Uma certa maneira de cantar

Tomé Pires

Aquela pomba tão branca
Todos a querem p'ra si
O Alentejo queimado
Ninguém se lembra de ti

Aquela andorinha negra
Bate as asas p'ra voar
O Alentejo esquecido
Inda um dia hás-de cantar

Cantar Alentejano (de Zeca Afonso)

 

Quando falamos do Cante Alentejano ser Património da Humanidade, um turbilhão de sentimentos aparecem e a emoção acaba por prevalecer. Porque, em primeiro lugar, é o Alentejo, o nosso Alentejo, que está a ser reconhecido. Um Alentejo que, situado no interior de um País já de si afastado dos grandes centros, tem sido sempre esquecido e mal tratado. Um Alentejo que é «apenas» a maior região do País, de uma grande riqueza natural e cultural mas que tem sido tão abandonado. Um Alentejo que soube criar as modas alentejanas, um cantar sofrido e dolente, um cantar que nasce para apaziguar e, também, para alegrar o sofrimento, a pobreza, o árduo trabalho de sol a sol nos campos, vividos por gerações e gerações de homens, mulheres e crianças. Um cantar que faz parte integrante de SER Alentejano, da história de um povo que sempre soube lutar pelos seus direitos e mostrar que a força nasce da união, do trabalho colectivo, da solidariedade.

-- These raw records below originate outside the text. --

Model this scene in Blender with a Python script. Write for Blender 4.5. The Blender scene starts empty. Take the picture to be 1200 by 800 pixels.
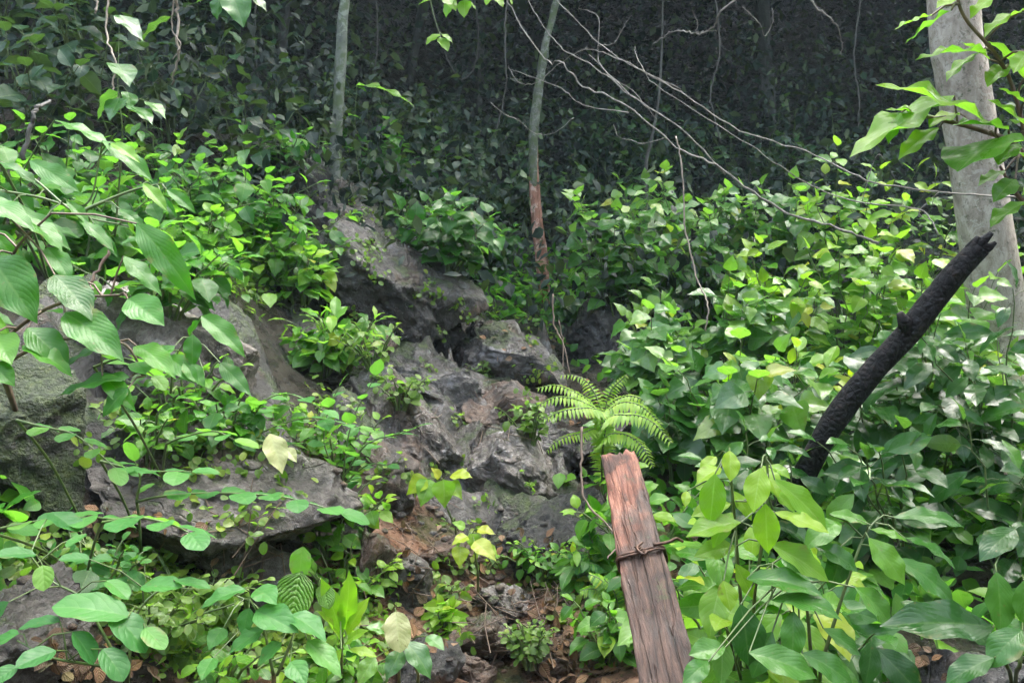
import bpy, math, random
import numpy as np
from mathutils import Vector
from mathutils.bvhtree import BVHTree

rng = np.random.default_rng(11)
random.seed(11)
scene = bpy.context.scene
COL = scene.collection

# ------------------------------------------------------------------ camera
F_PX = 1000.0
PITCH = math.radians(8.0)
CAM = np.array([0.0, 0.0, 1.5])
RIGHT = np.array([1.0, 0, 0])
FWD = np.array([0, math.cos(PITCH), math.sin(PITCH)])
UPV = np.array([0, -math.sin(PITCH), math.cos(PITCH)])
UP = np.array([0, 0, 1.0])


def nrm(v):
    v = np.asarray(v, float)
    return v / np.maximum(np.linalg.norm(v, axis=-1, keepdims=True), 1e-9)


def ray(px, py):
    return FWD + RIGHT * (px - 600) / F_PX + UPV * (400 - py) / F_PX


def at(px, py, d):
    """world point seen at photo pixel (px, py) at depth d metres"""
    return CAM + ray(px, py) * d


cam = bpy.data.cameras.new("camera")
cam.sensor_width = 36.0
cam.lens = 36.0 * F_PX / 1200.0
cam.clip_start = 0.05
cam.clip_end = 500
camo = bpy.data.objects.new("camera", cam)
COL.objects.link(camo)
camo.location = CAM
camo.rotation_euler = (math.radians(90) + PITCH, 0, 0)
scene.camera = camo


# ------------------------------------------------------------------ noise
def _hash(ix, iy, iz, seed):
    h = (ix * 374761393 + iy * 668265263 + iz * 2147483647 + seed * 1274126177) & 0xFFFFFFFF
    h = ((h ^ (h >> 13)) * 1274126177) & 0xFFFFFFFF
    h = ((h ^ (h >> 16)) * 2246822519) & 0xFFFFFFFF
    return ((h ^ (h >> 15)) & 0xFFFF) / 32767.5 - 1.0


def vnoise(p, seed=0):
    p = np.asarray(p, float)
    i = np.floor(p).astype(np.int64)
    f = p - i
    f = f * f * (3 - 2 * f)
    r = 0
    for dx in (0, 1):
        wx = f[:, 0] if dx else 1 - f[:, 0]
        for dy in (0, 1):
            wy = f[:, 1] if dy else 1 - f[:, 1]
            for dz in (0, 1):
                wz = f[:, 2] if dz else 1 - f[:, 2]
                r = r + wx * wy * wz * _hash(i[:, 0] + dx, i[:, 1] + dy, i[:, 2] + dz, seed)
    return r


def fbm(p, seed=0, oct=4, gain=0.5):
    a, r, s = 1.0, 0, 1.0
    for o in range(oct):
        r = r + a * vnoise(np.asarray(p) * s, seed + o * 17)
        a *= gain
        s *= 2.03
    return r


# ------------------------------------------------------------------ mesh helpers
def mesh_quads(name, verts, quads, leafdat=None, smooth=True, tris=None):
    me = bpy.data.meshes.new(name)
    verts = np.asarray(verts, np.float32)
    quads = np.asarray(quads, np.int32).reshape(-1, 4)
    tris = np.zeros((0, 3), np.int32) if tris is None else np.asarray(tris, np.int32).reshape(-1, 3)
    nq, nt = len(quads), len(tris)
    me.vertices.add(len(verts))
    me.vertices.foreach_set("co", verts.ravel())
    me.loops.add(nq * 4 + nt * 3)
    me.loops.foreach_set("vertex_index", np.concatenate([quads.ravel(), tris.ravel()]).astype(np.int32))
    me.polygons.add(nq + nt)
    st = np.concatenate([np.arange(nq) * 4, nq * 4 + np.arange(nt) * 3]).astype(np.int32)
    me.polygons.foreach_set("loop_start", st)
    me.polygons.foreach_set("use_smooth", np.full(nq + nt, smooth))
    if leafdat is not None:
        at_ = me.attributes.new("leafdat", 'FLOAT_VECTOR', 'POINT')
        at_.data.foreach_set("vector", np.asarray(leafdat, np.float32).ravel())
    me.update(calc_edges=True)
    me.validate()
    return me


def link(name, me, mat=None, parent=None, loc=None):
    o = bpy.data.objects.new(name, me)
    COL.objects.link(o)
    if mat is not None:
        me.materials.append(mat)
    if parent is not None:
        o.parent = parent
    if loc is not None:
        o.location = loc
    return o


LABELS = {}


def tag(o, label=None, cat=None, group=None, kind=None):
    if label:
        o["label"] = label
    if cat:
        o["category"] = cat
    if group:
        o["group"] = group
    if kind:
        o["kind"] = kind
    return o


def thing(name, label, cat, loc, group=None):
    o = bpy.data.objects.new(name, None)
    COL.objects.link(o)
    o.location = loc
    return tag(o, label, cat, group)


def catmull(pts, n=8):
    pts = np.asarray(pts, float)
    P = np.vstack([2 * pts[0] - pts[1], pts, 2 * pts[-1] - pts[-2]])
    out = []
    for i in range(1, len(P) - 2):
        t = np.linspace(0, 1, n, endpoint=False)[:, None]
        a, b, c, d = P[i - 1], P[i], P[i + 1], P[i + 2]
        out.append(0.5 * ((2 * b) + (-a + c) * t + (2 * a - 5 * b + 4 * c - d) * t ** 2 + (-a + 3 * b - 3 * c + d) * t ** 3))
    out.append(pts[-1:])
    return np.vstack(out)


class Tubes:
    def __init__(self):
        self.v, self.q, self.t, self.n, self.d = [], [], [], 0, []

    def add(self, pts, radii, sides=6, rough=0.0, seed=0, freq=6.0, cap=True, stretch=1.0):
        pts = np.asarray(pts, float)
        k = len(pts)
        radii = np.broadcast_to(np.asarray(radii, float), (k,)) if np.ndim(radii) == 0 or len(radii) == k else \
            np.interp(np.linspace(0, 1, k), np.linspace(0, 1, len(radii)), radii)
        T = np.gradient(pts, axis=0)
        T = nrm(T)
        ref = np.array([1.0, 0.02, 0.03]) if abs(T[:, 0]).mean() < 0.7 else np.array([0.05, 0.03, 1.0])
        A = nrm(np.cross(T, ref))
        B = np.cross(T, A)
        ang = np.linspace(0, 2 * math.pi, sides, endpoint=False)
        ring = (np.cos(ang)[None, :, None] * A[:, None] + np.sin(ang)[None, :, None] * B[:, None])
        rr = np.repeat(radii[:, None], sides, 1)
        if rough:
            q = np.stack([np.repeat(np.cumsum(np.r_[0, np.linalg.norm(np.diff(pts, axis=0), axis=1)])[:, None] * stretch, sides, 1),
                          np.cos(ang)[None] * rr, np.sin(ang)[None] * rr], -1)
            rr = rr * (1 + rough * fbm(q.reshape(-1, 3) * freq, seed, 4).reshape(k, sides))
        V = (pts[:, None] + ring * rr[:, :, None]).reshape(-1, 3)
        i = np.arange(k - 1)[:, None] * sides
        j = np.arange(sides)[None]
        j2 = (j + 1) % sides
        Q = np.stack([i + j, i + j2, i + sides + j2, i + sides + j], -1).reshape(-1, 4) + self.n
        self.v.append(V)
        self.q.append(Q)
        nv = len(V)
        if cap:
            self.v.append(np.vstack([pts[0], pts[-1]]))
            c0, c1 = self.n + nv, self.n + nv + 1
            for s in range(sides):
                s2 = (s + 1) % sides
                self.t.append((c0, self.n + s2, self.n + s))
                self.t.append((c1, self.n + nv - sides + s, self.n + nv - sides + s2))
            nv += 2
        self.n += nv

    def mesh(self, name, origin=(0, 0, 0)):
        return mesh_quads(name, np.vstack(self.v) - np.asarray(origin), np.vstack(self.q), tris=self.t)


# ------------------------------------------------------------------ leaf templates
PROFILE = {
    'heart': ([0, .03, .1, .22, .36, .55, .72, .86, .94, 1], [.02, .2, .34, .42, .41, .31, .19, .08, .03, 0]),
    'ovate': ([0, .06, .18, .32, .48, .65, .8, .91, 1], [.01, .13, .27, .34, .33, .26, .16, .06, 0]),
    'lance': ([0, .08, .2, .36, .52, .68, .82, .93, 1], [.01, .06, .13, .18, .19, .16, .1, .035, 0]),
    'round': ([0, .05, .15, .3, .5, .7, .85, .95, 1], [.02, .15, .27, .35, .37, .34, .25, .12, 0]),
    'strap': ([0, .1, .3, .5, .75, .9, 1], [.02, .05, .085, .1, .085, .045, 0]),
    'tiny': ([0, .3, .65, 1], [.03, .32, .28, 0]),
    'lobed': ([0, .06, .16, .27, .34, .48, .6, .66, .8, 1], [.02, .3, .46, .5, .3, .42, .34, .2, .14, 0]),
}
_tpl = {}


def template(kind, lod):
    key = (kind, lod)
    if key in _tpl:
        return _tpl[key]
    nv, nu = {0: (14, 3), 1: (11, 2), 2: (7, 1), 3: (4, 1)}[lod]
    v = np.linspace(0, 1, nv)
    v = v ** 0.9
    xs, ys = PROFILE[kind]
    fx = np.linspace(0, 1, 201)
    fy = np.interp(fx, xs, ys)
    if kind != 'lobed':
        fy = np.convolve(np.pad(fy, 6, mode='reflect', reflect_type='odd'), np.ones(13) / 13, 'valid')
    w = np.maximum(np.interp(v, fx, fy), 0.004)
    w[-1] = 0.002
    u = np.linspace(-1, 1, 2 * nu + 1)
    V, U = np.meshgrid(v, u, indexing='ij')
    W = np.repeat(w[:, None], len(u), 1)
    c = len(u)
    i = np.arange(nv - 1)[:, None] * c
    j = np.arange(c - 1)[None]
    Q = np.stack([i + j, i + j + 1, i + c + j + 1, i + c + j], -1).reshape(-1, 4)
    _tpl[key] = (U.ravel(), V.ravel(), W.ravel(), Q)
    return _tpl[key]


class Leaves:
    """collects leaves; build() turns them into ONE mesh (the foliage of one plant)"""

    def __init__(self):
        self.items = {}
        self.count = 0

    def add(self, P, D, N, L, w=1.0, curl=0.6, r=0.5, kind='ovate', lod=1, fold=0.18, wave=0.02):
        self.items.setdefault((kind, lod), []).append(np.concatenate([P, D, N, [L, w, curl, r, fold, wave, rng.random() * 6.28]]))
        self.count += 1

    def add_many(self, P, D, N, L, w, curl, r, kind, lod, fold=0.18, wave=0.02):
        n = len(P)
        f = lambda x: np.broadcast_to(np.asarray(x, float), (n,))[:, None]
        arr = np.hstack([P, D, N, f(L), f(w), f(curl), f(r), f(fold), f(wave), rng.random((n, 1)) * 6.28])
        self.items.setdefault((kind, lod), []).extend(list(arr))
        self.count += n

    def mesh(self, name, origin=(0, 0, 0)):
        VV, QQ, DD, n0 = [], [], [], 0
        for (kind, lod), lst in self.items.items():
            A = np.array(lst)
            U, V, W, Q = template(kind, lod)
            n, m = len(A), len(U)
            P, D, N = A[:, 0:3], nrm(A[:, 3:6]), A[:, 6:9]
            L, w, c, r, fold, wave, ph = [A[:, i:i + 1] for i in range(9, 16)]
            N = nrm(N - (N * D).sum(1, keepdims=True) * D)
            S = np.cross(D, N)
            c = np.where(np.abs(c) < 0.02, 0.02, c)
            th = c * V[None]
            y = np.sin(th) / c
            z = -(1 - np.cos(th)) / c
            x = U[None] * W[None] * w
            side = fold * np.abs(U)[None] * W[None] * w
            side = side + wave * np.sin(V[None] * 17 + ph + np.sign(U)[None] * 1.3) * np.abs(U)[None] ** 1.5 * np.minimum(1, W[None] * 6)
            # small sideways sweep so that no two leaves share an outline
            x = x + 0.06 * np.sin(ph * 3.1) * V[None] ** 2
            ny, nz = np.sin(th), np.cos(th)
            y = y + side * ny
            z = z + side * nz
            X = P[:, None] + L[:, None] * (x[..., None] * S[:, None] + y[..., None] * D[:, None] + z[..., None] * N[:, None])
            VV.append(X.reshape(-1, 3))
            QQ.append((Q[None] + (np.arange(n) * m)[:, None, None]).reshape(-1, 4) + n0)
            DD.append(np.stack([np.repeat(U[None], n, 0), np.repeat(V[None], n, 0), np.repeat(r, m, 1)], -1).reshape(-1, 3))
            n0 += n * m
        return mesh_quads(name, np.vstack(VV) - np.asarray(origin), np.vstack(QQ), np.vstack(DD))


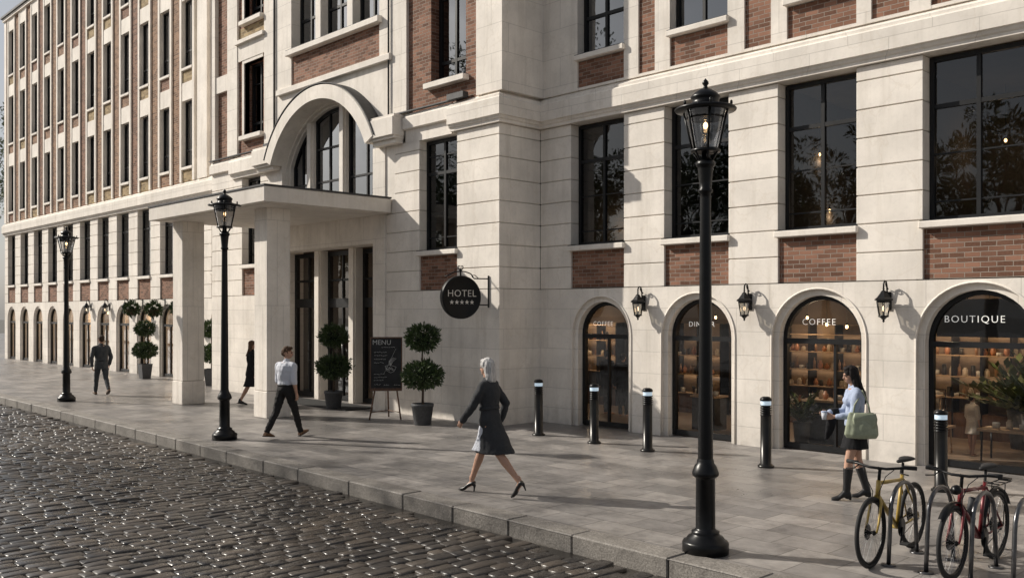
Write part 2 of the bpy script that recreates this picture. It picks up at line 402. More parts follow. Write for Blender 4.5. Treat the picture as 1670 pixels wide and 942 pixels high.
def text_mesh(txt, size, ext=.006, spacing=1.0):
    cu = bpy.data.curves.new('txt', 'FONT'); cu.body = txt; cu.size = size; cu.extrude = ext; cu.offset = -size*.010; cu.align_x = 'CENTER'; cu.align_y = 'CENTER'; cu.space_character = spacing; cu.resolution_u = 3
    o = bpy.data.objects.new('txt', cu); COL.objects.link(o); dg = bpy.context.evaluated_depsgraph_get(); me = bpy.data.meshes.new_from_object(o.evaluated_get(dg))
    COL.objects.unlink(o); bpy.data.objects.remove(o); return me
def light(name, loc, e, col=(1,.74,.48), rad=.12):
    l_ = bpy.data.lights.new(name, 'POINT'); l_.energy = e; l_.color = col; l_.shadow_soft_size = rad
    o = bpy.data.objects.new(name, l_); COL.objects.link(o); o.location = loc; return o
# ================================================================== GROUND
KY = lambda x: 7.22-.02*x
g = MB(); g.box(-400, 400, -400, 400, -.6, -.34); g.build('ground', M['earth'], kind='structure')
g = MB(); g.add([(-120, KY(-120), 0), (60, KY(60), 0), (60, 60, 0), (-120, 60, 0)], [(0,1,2,3)]); g.build('pavement', M['paving'], kind='structure')
krz = math.atan(-.02)
# kerb stones: one row of long granite blocks
kb = MB(); x = -75.0; r_ = random.Random(3)
while x < 12:
    L = r_.uniform(.9, 1.5); dz = r_.uniform(-.004, .004); dy = r_.uniform(-.006, .006)
    kb.box(x, x+L-.012, 7.222+dy-.002, 7.55+dy, -.33, .012+dz, 0, .014); x += L
kb.build('kerb', M['kerb'], rot=(0,0,krz), kind='structure')
g = MB(); g.add([(-130, -9, -.185), (60, -9, -.185), (60, 7.4, -.185), (-130, 7.4, -.185)], [(0,1,2,3)]); g.build('road_bed', M['grout'], rot=(0,0,krz), kind='structure')
g = MB(); g.add([(-130, -2.9, -.0), (60, -2.9, -.0), (60, -90, -.0), (-130, -90, -.0)], [(0,1,2,3)]); g.build('far_pavement', M['paving'], rot=(0,0,krz), kind='structure')
g = MB(); g.box(-130, 60, -2.9, -2.55, -.33, .01, 0, .012); g.build('far_kerb', M['kerb'], rot=(0,0,krz), kind='structure')
# cobbles: real stones in courses running across the street
def cobbles():
    vs = []; fs = []; tint = []; r = random.Random(11); x = -62.0; zt = -.15
    while x < 1.5:
        w_ = r.uniform(.145, .19); y = 7.17-r.uniform(0, .2); ph = r.uniform(0, 9)
        while y > -2.2:
            L = r.choice((.19, .23, .27, .31, .36))*r.uniform(.88, 1.12)
            if L > .2 and r.random() < .07: L *= .6
            g_ = .0045; x0 = x+g_+r.uniform(-.006, .006)+.012*math.sin(y*.8+ph*.15); x1 = x+w_-g_+r.uniform(-.006, .006)+.012*math.sin(y*.8+ph*.15); y0 = y-L+g_; y1 = y-g_
            z = zt+r.gauss(0, .0038)+.012*noise.noise(Vector((x*.5, y*.5, 3))); c = min(x1-x0, y1-y0)*.14
            sx = r.gauss(0, .034); sy = r.gauss(0, .022); o = len(vs)
            oc = [(x0+c,y0),(x1-c,y0),(x1,y0+c),(x1,y1-c),(x1-c,y1),(x0+c,y1),(x0,y1-c),(x0,y0+c)]
            mx_, my_ = (x0+x1)/2, (y0+y1)/2
            def tz(a, b_): return z+sx*(a-mx_)+sy*(b_-my_)
            for a, b_ in oc: vs.append((a, b_, z-.045))
            for a, b_ in oc:
                a2 = a+r.uniform(-.006, .005); b2 = b_+r.uniform(-.007, .006); vs.append((a2, b2, tz(a2, b2)-.009))
            for a, b_ in oc:
                a2 = mx_+(a-mx_)*.86+r.uniform(-.004, .004); b2 = my_+(b_-my_)*.92+r.uniform(-.004, .004); vs.append((a2, b2, tz(a2, b2)-.0015+r.uniform(-.0035, .0025)))
            vs.append((mx_, my_, z+r.uniform(-.003, .002)))
            for k in range(8):
                k2 = (k+1) % 8; fs.append((o+k, o+k2, o+8+k2, o+8+k)); fs.append((o+8+k, o+8+k2, o+16+k2, o+16+k)); fs.append((o+16+k, o+16+k2, o+24))
            t_ = r.betavariate(1.1, 2.4); tint += [t_]*25; y -= L
        x += w_
    me = bpy.data.meshes.new('cobbles'); me.from_pydata(vs, [], fs); me.materials.append(M['cobble'])
    me.polygons.foreach_set('use_smooth', [True]*len(fs)); a = me.attributes.new('tint', 'FLOAT', 'POINT'); a.data.foreach_set('value', tint); me.update()
    link('cobblestone_road', me, rot=(0,0,krz), kind='structure')
cobbles()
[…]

Porque o Alentejano não canta sozinho. Canta em grupo, no trabalho, depois do trabalho, nos momentos festivos, nos momentos tristes também. Cantar é a nossa forma de mostrar que juntos conseguimos mais e melhor, que juntos vamos para a frente, que unidos temos outra força. Outro dos nossos grandes poetas disse: «Nunca vi um alentejano a cantar sozinho com egoísmo de fonte/Quando sente voos na garganta, desce ao caminho da solidão do seu monte, e canta em coro com a família do vizinho. Não me parece pois necessária outra razão – ou desejo de arrancar o sol do chão – para explicar a reforma agrária do Alentejo. É apenas uma certa maneira de cantar.»

E é isto que agora o mundo inteiro vê. Como é natural, devemos estar muito orgulhosos deste reconhecimento do Cante Alentejano a nível mundial, é muito gratifiCANTE e muito importante para nós, alentejanos, e para o País. Acrescente-se que o Cante, em todo este processo já ganhou muito, ultrapassou barreiras e alargou fronteiras, rejuvenesceu-se, ganhou novas dinâmicas e já começou a agregar projectos criativos ligados ao património e à cultura. É o reforço da nossa identidade e isso é um ganho imensurável. Temos, volto a dizer isto, um sentimento grande de felicidade e de orgulho pelo que fizemos e por termos conseguido chegar até aqui, a este PONTO ALTO das nossas MODAS.

Mas a verdade é que temos igualmente de estar conscientes de que este reconhecimento é uma responsabilidade acrescida. É verdade que novas portas se abrem, mas tudo vai passar pela dinâmica dos grupos, dos cantadores e das entidades e associações que têm responsabilidade no que respeita ao desenvolvimento deste território. Temos todos agora que trabalhar ainda com mais empenho na divulgação, preservação, transmissão e salvaguarda do Cante Alentejano. Por isso, a partir de aqui há que continuar a trabalhar pelo Cante, com o Cante e pelo desenvolvimento da nossa região. O mundo olha para nós. E só posso terminar repetindo parte do verso – premonitório – de José Afonso que coloquei em epígrafe «Ó Alentejo esquecido/ inda um dia hás-de cantar”.